極端なテンポの遅さこそクレンペラーの本懐。それでこそ各々の心理を見透かすかのように描写されるのだ。

・モーツァルト:歌劇「フィガロの結婚」K.492
ガブリエル・バキエ(アルマヴィーヴァ伯爵、バリトン)
エリーザベト・ゼーダーシュトレーム(アルマヴィーヴァ伯爵夫人、ソプラノ)
レリ・グリスト(スザンナ、ソプラノ)
ジェレイント・エヴァンス(フィガロ、バス)
テレサ・ベルガンサ(ケルビーノ、メゾソプラノ)
アンネリース・ブルマイスター(マルチェリーナ、アルト)
ヴェルナー・ホルヴェーク(ドン・バジリオ、テノール)
ヴィリー・ブロックマイアー(ドン・クルツィオ、テノール)
マイケル・ラングドン(バルトロ、バス)
クリフォード・グラント(アントニオ、バス)
マーガレット・プライス(バルバリーナ、ソプラノ)
テレサ・カーヒル(少女1、ソプラノ)
キリ・テ・カナワ(少女2、ソプラノ)
ヘンリー・スミス(チェンバロ)
ジョン・オールディス合唱団(合唱指揮:ジョン・オールディス)
オットー・クレンペラー指揮ニュー・フィルハーモニア管弦楽団(1970.1録音)

デントの指摘通りアンサンブル「彼の母だって!」と次々に受け渡されるときの何とも滑稽な雰囲気は、クレンペラーの演奏はもちろんのことここに参加する歌手たちの優れた表現力によるものだと思う。

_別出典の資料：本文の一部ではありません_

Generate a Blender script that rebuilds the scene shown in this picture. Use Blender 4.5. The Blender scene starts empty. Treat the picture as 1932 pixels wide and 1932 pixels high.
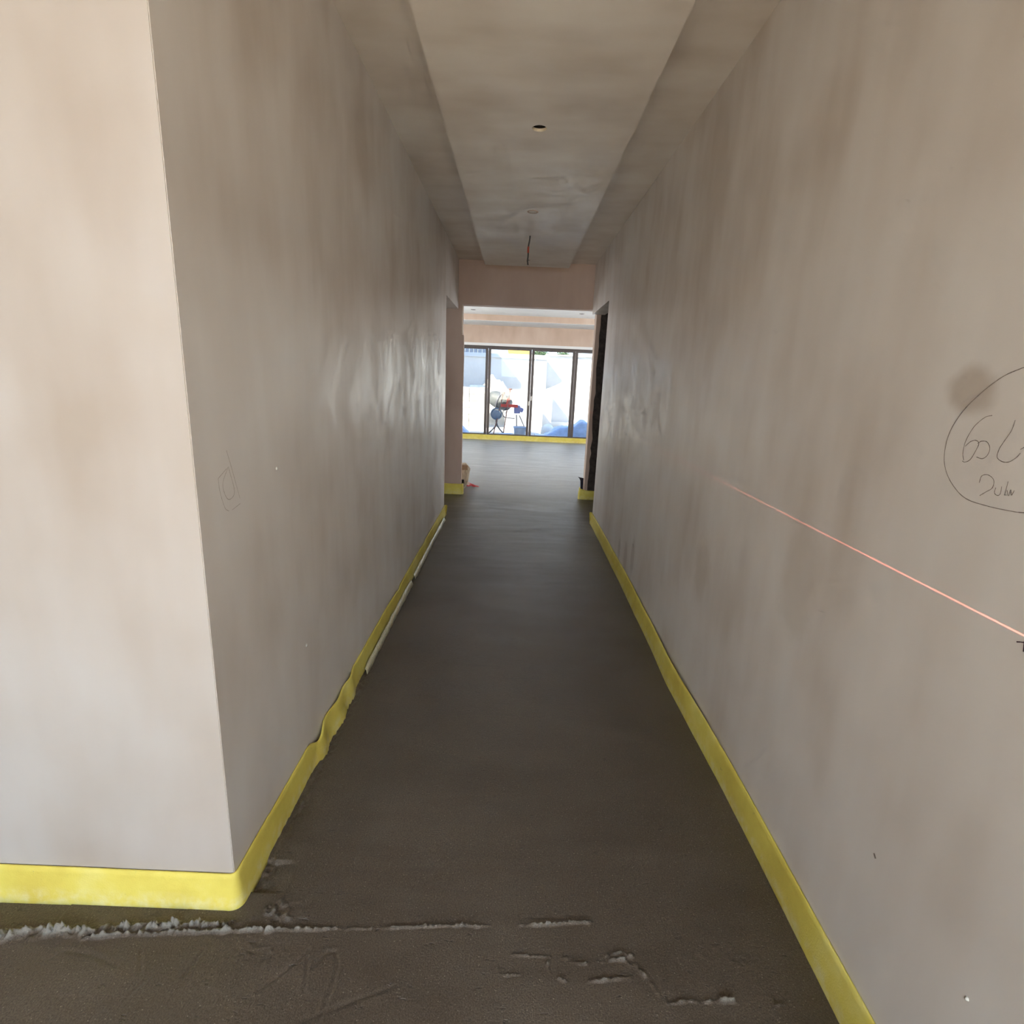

昔のオペラ・ファンにとって、《フィガロ》の主な聴きものといえば“恋とはどんなものかしら”であり、それに次いで“楽しい思い出はどこへDove sono”“手紙の二重唱”“早く来て、あなた”などが挙げられるが、男の歌手におこぼれがあるとすれば“もう飛ぶまいぞ”くらいのものだった、だが、私はこのオペラの最高の曲は、むしろ第3幕の六重唱であると思っている。“彼の母だって!Sua madre”“彼の母だって!”という声が次々に受け渡される時の、どうしようもないおかしさとドラマティックな迫力に及ぶものは、他のいかなるオペラ、いかなるアンサンブルにもあるとは考えられない—もちろん純粋音楽を含めても。
エドワード・J・デント/石井宏・春日秀道訳「モーツァルトのオペラ」(草思社)P133

一般には評価は決して高いとは言えないクレンペラーの「フィガロの結婚」は、聴き込めば聴き込むほど味わい深くなるものだ。僕にもようやくその真価がわかったように思う。